● INSTRUCTIONS TO FOLLOW:
Reproduce the listing below word for word, with no pictures.

● DATA EXCERPT:
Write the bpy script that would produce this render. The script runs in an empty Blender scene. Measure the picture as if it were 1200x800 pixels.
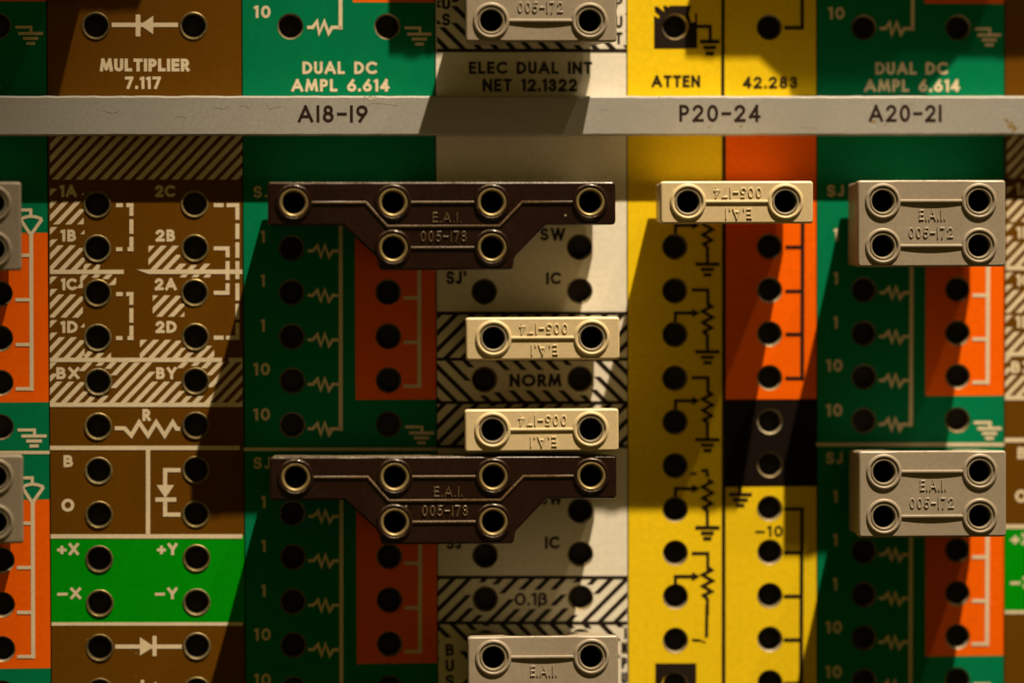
import bpy, bmesh, math, random
from mathutils import Matrix, Vector
random.seed(7)
scene = bpy.context.scene
col = scene.collection
S = 0.01905 / 113.0            # metres per drawing unit (jack pitch 19.05 mm = 113 units)
PX, PY = 113.0, 51.725         # jack pitch across and down
# ------------------------------------------------------------------ camera
CX, CY, CZ = 126.856, 39.847, 4163.5
YAW, PITCH, ROLL, FOC = -0.0857190, 0.0293126, -0.00317456, 4161.1
def _rot():
    cy, sy, cp, sp, cr, sr = math.cos(YAW), math.sin(YAW), math.cos(PITCH), math.sin(PITCH), math.cos(ROLL), math.sin(ROLL)
    Ry = Matrix(((cy, 0, sy), (0, 1, 0), (-sy, 0, cy)))
    Rx = Matrix(((1, 0, 0), (0, cp, -sp), (0, sp, cp)))
    Rz = Matrix(((cr, -sr, 0), (sr, cr, 0), (0, 0, 1)))
    return Rz @ Rx @ Ry
RM = _rot()
def w3(v):                      # (across, down, away) -> world
    return Vector((v[0], v[2], -v[1]))
cd = bpy.data.cameras.new('camera')
cam = bpy.data.objects.new('camera', cd); col.objects.link(cam)
right, down, fwd = w3(RM[0]), w3(RM[1]), w3(RM[2])
m = Matrix((right, -down, -fwd)).transposed().to_4x4()
m.translation = w3((CX, CY, -CZ)) * S
cam.matrix_world = m
cd.sensor_width = 36.0; cd.lens = 36.0 * FOC / 1200.0
cd.clip_start = 0.02; cd.clip_end = 20.0
cd.dof.use_dof = True
cd.dof.focus_distance = 4100 * S
cd.dof.aperture_fstop = 4.5
scene.camera = cam
# ------------------------------------------------------------------ room light and lamps
wd = bpy.data.worlds.new('World'); scene.world = wd; wd.use_nodes = True
bg = wd.node_tree.nodes['Background']
bg.inputs[0].default_value = (1.0, 0.68, 0.15, 1); bg.inputs[1].default_value = 0.078
scene.view_settings.view_transform = 'Standard'
scene.view_settings.look = 'None'
scene.view_settings.exposure = 0.0
scene.view_settings.gamma = 1.0
def spot(name, d, dist, power, colour, radius, aim=(740, 230)):
    ld = bpy.data.lights.new(name, 'SPOT'); o = bpy.data.objects.new(name, ld); col.objects.link(o)
    c = w3((aim[0], aim[1], 0)) * S
    v = Vector((d[0], -d[2], d[1])).normalized()
    o.location = c + v * dist
    o.rotation_euler = v.to_track_quat('Z', 'Y').to_euler()
    ld.energy = power; ld.color = colour; ld.shadow_soft_size = radius
    ld.spot_size = math.radians(11.8); ld.spot_blend = 1.0
    return o
spot('spot_lamp', (0.61, 2.9, 1.0), 1.9, 395, (1.0, 0.80, 0.56), 0.011)
spot('weak_spot_lamp', (1.2, 2.85, 1.0), 1.9, 32, (1.0, 0.76, 0.42), 0.012)
# ------------------------------------------------------------------ measuring helpers
def G(x, y, h=0.0):
    """where a line of sight measured at (x, y) on the 1200x800 photograph meets the plane h above the panel"""
    v = Vector(((x - 600) / FOC, (y - 400) / FOC, 1.0))
    d = RM.transposed() @ v
    t = (CZ - h) / d.z
    return (CX + d.x * t, CY + d.y * t)
# ------------------------------------------------------------------ materials
def mat(name, base, rough=0.5, metal=0.0, spec=0.5, grain=0.06, gscale=900, bump=0.0, bscale=2500,
        specks=0.0, dust=0.0, streak=0.0, coat=0.0):
    M = bpy.data.materials.new(name); M.use_nodes = True
    nt = M.node_tree; N = nt.nodes; L = nt.links
    p = N['Principled BSDF']
    p.inputs['Roughness'].default_value = rough; p.inputs['Metallic'].default_value = metal
    p.inputs['Specular IOR Level'].default_value = spec
    p.inputs['Coat Weight'].default_value = coat
    tc = N.new('ShaderNodeTexCoord')
    geo = N.new('ShaderNodeNewGeometry')
    def noise(scale, detail=4.0, vec=None):
        n = N.new('ShaderNodeTexNoise'); n.inputs['Scale'].default_value = scale; n.inputs['Detail'].default_value = detail
        L.new(vec if vec else geo.outputs['Position'], n.inputs['Vector']); return n
    def ramp(src, a, b, lo=0.0, hi=1.0):
        r = N.new('ShaderNodeMapRange'); r.inputs[1].default_value = a; r.inputs[2].default_value = b
        r.inputs[3].default_value = lo; r.inputs[4].default_value = hi; L.new(src, r.inputs[0]); return r.outputs[0]
    def mix(fac, A, B):
        x = N.new('ShaderNodeMix'); x.data_type = 'RGBA'
        if isinstance(fac, float): x.inputs[0].default_value = fac
        else: L.new(fac, x.inputs[0])
        for s, v in ((6, A), (7, B)):
            if isinstance(v, tuple): x.inputs[s].default_value = v
            else: L.new(v, x.inputs[s])
        return x.outputs[2]
    c = base + (1,)
    lo = tuple(v * (1 - grain) for v in base) + (1,); hi = tuple(min(1, v * (1 + grain)) for v in base) + (1,)
    n1 = noise(gscale); n2 = noise(60, 3)
    out = mix(ramp(n1.outputs[0], .35, .65), lo, hi)
    lo2 = tuple(v * (1 - grain * 1.6) for v in base) + (1,)
    out = mix(ramp(n2.outputs[0], .45, .72, 0, .55), out, lo2)
    if streak:
        mp = N.new('ShaderNodeMapping'); mp.inputs['Scale'].default_value = (1, 1, 14)
        L.new(geo.outputs['Position'], mp.inputs[0])
        n3 = noise(90, 5, mp.outputs[0])
        out = mix(ramp(n3.outputs[0], .52, .75, 0, streak), out, tuple(v * .55 for v in base) + (1,))
    if specks:
        vo = N.new('ShaderNodeTexVoronoi'); vo.inputs['Scale'].default_value = 420; L.new(geo.outputs['Position'], vo.inputs['Vector'])
        rr = N.new('ShaderNodeSeparateColor'); L.new(vo.outputs['Color'], rr.inputs[0])
        a = ramp(vo.outputs['Distance'], .05, .11, 1, 0)
        b = ramp(rr.outputs[0], .93, .95)
        mm = N.new('ShaderNodeMath'); mm.operation = 'MULTIPLY'; L.new(a, mm.inputs[0]); L.new(b, mm.inputs[1])
        m2 = N.new('ShaderNodeMath'); m2.operation = 'MULTIPLY'; L.new(mm.outputs[0], m2.inputs[0]); m2.inputs[1].default_value = specks
        out = mix(m2.outputs[0], out, (.42, .34, .2, 1))
    if dust:
        sx = N.new('ShaderNodeSeparateXYZ'); L.new(geo.outputs['Normal'], sx.inputs[0])
        up = ramp(sx.outputs[2], .55, .95)
        n4 = noise(1800, 6)
        mm = N.new('ShaderNodeMath'); mm.operation = 'MULTIPLY'; L.new(up, mm.inputs[0]); L.new(ramp(n4.outputs[0], .35, .7, .05, dust), mm.inputs[1])
        out = mix(mm.outputs[0], out, (.30, .25, .17, 1))
    L.new(out, p.inputs['Base Color'])
    rn = noise(220, 4)
    L.new(ramp(rn.outputs[0], .3, .7, max(.05, rough - .09), min(1, rough + .09)), p.inputs['Roughness'])
    if bump:
        bn = noise(bscale, 4); b = N.new('ShaderNodeBump'); b.inputs['Strength'].default_value = bump; b.inputs['Distance'].default_value = 0.00005
        L.new(bn.outputs[0], b.inputs['Height']); L.new(b.outputs[0], p.inputs['Normal'])
    return M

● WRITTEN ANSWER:
Write the bpy script that would produce this render. The script runs in an empty Blender scene. Measure the picture as if it were 1200x800 pixels.
import bpy, bmesh, math, random
from mathutils import Matrix, Vector
random.seed(7)
scene = bpy.context.scene
col = scene.collection
S = 0.01905 / 113.0            # metres per drawing unit (jack pitch 19.05 mm = 113 units)
PX, PY = 113.0, 51.725         # jack pitch across and down
# ------------------------------------------------------------------ camera
CX, CY, CZ = 126.856, 39.847, 4163.5
YAW, PITCH, ROLL, FOC = -0.0857190, 0.0293126, -0.00317456, 4161.1
def _rot():
    cy, sy, cp, sp, cr, sr = math.cos(YAW), math.sin(YAW), math.cos(PITCH), math.sin(PITCH), math.cos(ROLL), math.sin(ROLL)
    Ry = Matrix(((cy, 0, sy), (0, 1, 0), (-sy, 0, cy)))
    Rx = Matrix(((1, 0, 0), (0, cp, -sp), (0, sp, cp)))
    Rz = Matrix(((cr, -sr, 0), (sr, cr, 0), (0, 0, 1)))
    return Rz @ Rx @ Ry
RM = _rot()
def w3(v):                      # (across, down, away) -> world
    return Vector((v[0], v[2], -v[1]))
cd = bpy.data.cameras.new('camera')
cam = bpy.data.objects.new('camera', cd); col.objects.link(cam)
right, down, fwd = w3(RM[0]), w3(RM[1]), w3(RM[2])
m = Matrix((right, -down, -fwd)).transposed().to_4x4()
m.translation = w3((CX, CY, -CZ)) * S
cam.matrix_world = m
cd.sensor_width = 36.0; cd.lens = 36.0 * FOC / 1200.0
cd.clip_start = 0.02; cd.clip_end = 20.0
cd.dof.use_dof = True
cd.dof.focus_distance = 4100 * S
cd.dof.aperture_fstop = 4.5
scene.camera = cam
# ------------------------------------------------------------------ room light and lamps
wd = bpy.data.worlds.new('World'); scene.world = wd; wd.use_nodes = True
bg = wd.node_tree.nodes['Background']
bg.inputs[0].default_value = (1.0, 0.68, 0.15, 1); bg.inputs[1].default_value = 0.078
scene.view_settings.view_transform = 'Standard'
scene.view_settings.look = 'None'
scene.view_settings.exposure = 0.0
scene.view_settings.gamma = 1.0
def spot(name, d, dist, power, colour, radius, aim=(740, 230)):
    ld = bpy.data.lights.new(name, 'SPOT'); o = bpy.data.objects.new(name, ld); col.objects.link(o)
    c = w3((aim[0], aim[1], 0)) * S
    v = Vector((d[0], -d[2], d[1])).normalized()
    o.location = c + v * dist
    o.rotation_euler = v.to_track_quat('Z', 'Y').to_euler()
    ld.energy = power; ld.color = colour; ld.shadow_soft_size = radius
    ld.spot_size = math.radians(11.8); ld.spot_blend = 1.0
    return o
spot('spot_lamp', (0.61, 2.9, 1.0), 1.9, 395, (1.0, 0.80, 0.56), 0.011)
spot('weak_spot_lamp', (1.2, 2.85, 1.0), 1.9, 32, (1.0, 0.76, 0.42), 0.012)
# ------------------------------------------------------------------ measuring helpers
def G(x, y, h=0.0):
    """where a line of sight measured at (x, y) on the 1200x800 photograph meets the plane h above the panel"""
    v = Vector(((x - 600) / FOC, (y - 400) / FOC, 1.0))
    d = RM.transposed() @ v
    t = (CZ - h) / d.z
    return (CX + d.x * t, CY + d.y * t)
# ------------------------------------------------------------------ materials
def mat(name, base, rough=0.5, metal=0.0, spec=0.5, grain=0.06, gscale=900, bump=0.0, bscale=2500,
        specks=0.0, dust=0.0, streak=0.0, coat=0.0):
    M = bpy.data.materials.new(name); M.use_nodes = True
    nt = M.node_tree; N = nt.nodes; L = nt.links
    p = N['Principled BSDF']
    p.inputs['Roughness'].default_value = rough; p.inputs['Metallic'].default_value = metal
    p.inputs['Specular IOR Level'].default_value = spec
    p.inputs['Coat Weight'].default_value = coat
    tc = N.new('ShaderNodeTexCoord')
    geo = N.new('ShaderNodeNewGeometry')
    def noise(scale, detail=4.0, vec=None):
        n = N.new('ShaderNodeTexNoise'); n.inputs['Scale'].default_value = scale; n.inputs['Detail'].default_value = detail
        L.new(vec if vec else geo.outputs['Position'], n.inputs['Vector']); return n
    def ramp(src, a, b, lo=0.0, hi=1.0):
        r = N.new('ShaderNodeMapRange'); r.inputs[1].default_value = a; r.inputs[2].default_value = b
        r.inputs[3].default_value = lo; r.inputs[4].default_value = hi; L.new(src, r.inputs[0]); return r.outputs[0]
    def mix(fac, A, B):
        x = N.new('ShaderNodeMix'); x.data_type = 'RGBA'
        if isinstance(fac, float): x.inputs[0].default_value = fac
        else: L.new(fac, x.inputs[0])
        for s, v in ((6, A), (7, B)):
            if isinstance(v, tuple): x.inputs[s].default_value = v
            else: L.new(v, x.inputs[s])
        return x.outputs[2]
    c = base + (1,)
    lo = tuple(v * (1 - grain) for v in base) + (1,); hi = tuple(min(1, v * (1 + grain)) for v in base) + (1,)
    n1 = noise(gscale); n2 = noise(60, 3)
    out = mix(ramp(n1.outputs[0], .35, .65), lo, hi)
    lo2 = tuple(v * (1 - grain * 1.6) for v in base) + (1,)
    out = mix(ramp(n2.outputs[0], .45, .72, 0, .55), out, lo2)
    if streak:
        mp = N.new('ShaderNodeMapping'); mp.inputs['Scale'].default_value = (1, 1, 14)
        L.new(geo.outputs['Position'], mp.inputs[0])
        n3 = noise(90, 5, mp.outputs[0])
        out = mix(ramp(n3.outputs[0], .52, .75, 0, streak), out, tuple(v * .55 for v in base) + (1,))
    if specks:
        vo = N.new('ShaderNodeTexVoronoi'); vo.inputs['Scale'].default_value = 420; L.new(geo.outputs['Position'], vo.inputs['Vector'])
        rr = N.new('ShaderNodeSeparateColor'); L.new(vo.outputs['Color'], rr.inputs[0])
        a = ramp(vo.outputs['Distance'], .05, .11, 1, 0)
        b = ramp(rr.outputs[0], .93, .95)
        mm = N.new('ShaderNodeMath'); mm.operation = 'MULTIPLY'; L.new(a, mm.inputs[0]); L.new(b, mm.inputs[1])
        m2 = N.new('ShaderNodeMath'); m2.operation = 'MULTIPLY'; L.new(mm.outputs[0], m2.inputs[0]); m2.inputs[1].default_value = specks
        out = mix(m2.outputs[0], out, (.42, .34, .2, 1))
    if dust:
        sx = N.new('ShaderNodeSeparateXYZ'); L.new(geo.outputs['Normal'], sx.inputs[0])
        up = ramp(sx.outputs[2], .55, .95)
        n4 = noise(1800, 6)
        mm = N.new('ShaderNodeMath'); mm.operation = 'MULTIPLY'; L.new(up, mm.inputs[0]); L.new(ramp(n4.outputs[0], .35, .7, .05, dust), mm.inputs[1])
        out = mix(mm.outputs[0], out, (.30, .25, .17, 1))
    L.new(out, p.inputs['Base Color'])
    rn = noise(220, 4)
    L.new(ramp(rn.outputs[0], .3, .7, max(.05, rough - .09), min(1, rough + .09)), p.inputs['Roughness'])
    if bump:
        bn = noise(bscale, 4); b = N.new('ShaderNodeBump'); b.inputs['Strength'].default_value = bump; b.inputs['Distance'].default_value = 0.00005
        L.new(bn.outputs[0], b.inputs['Height']); L.new(b.outputs[0], p.inputs['Normal'])
    return M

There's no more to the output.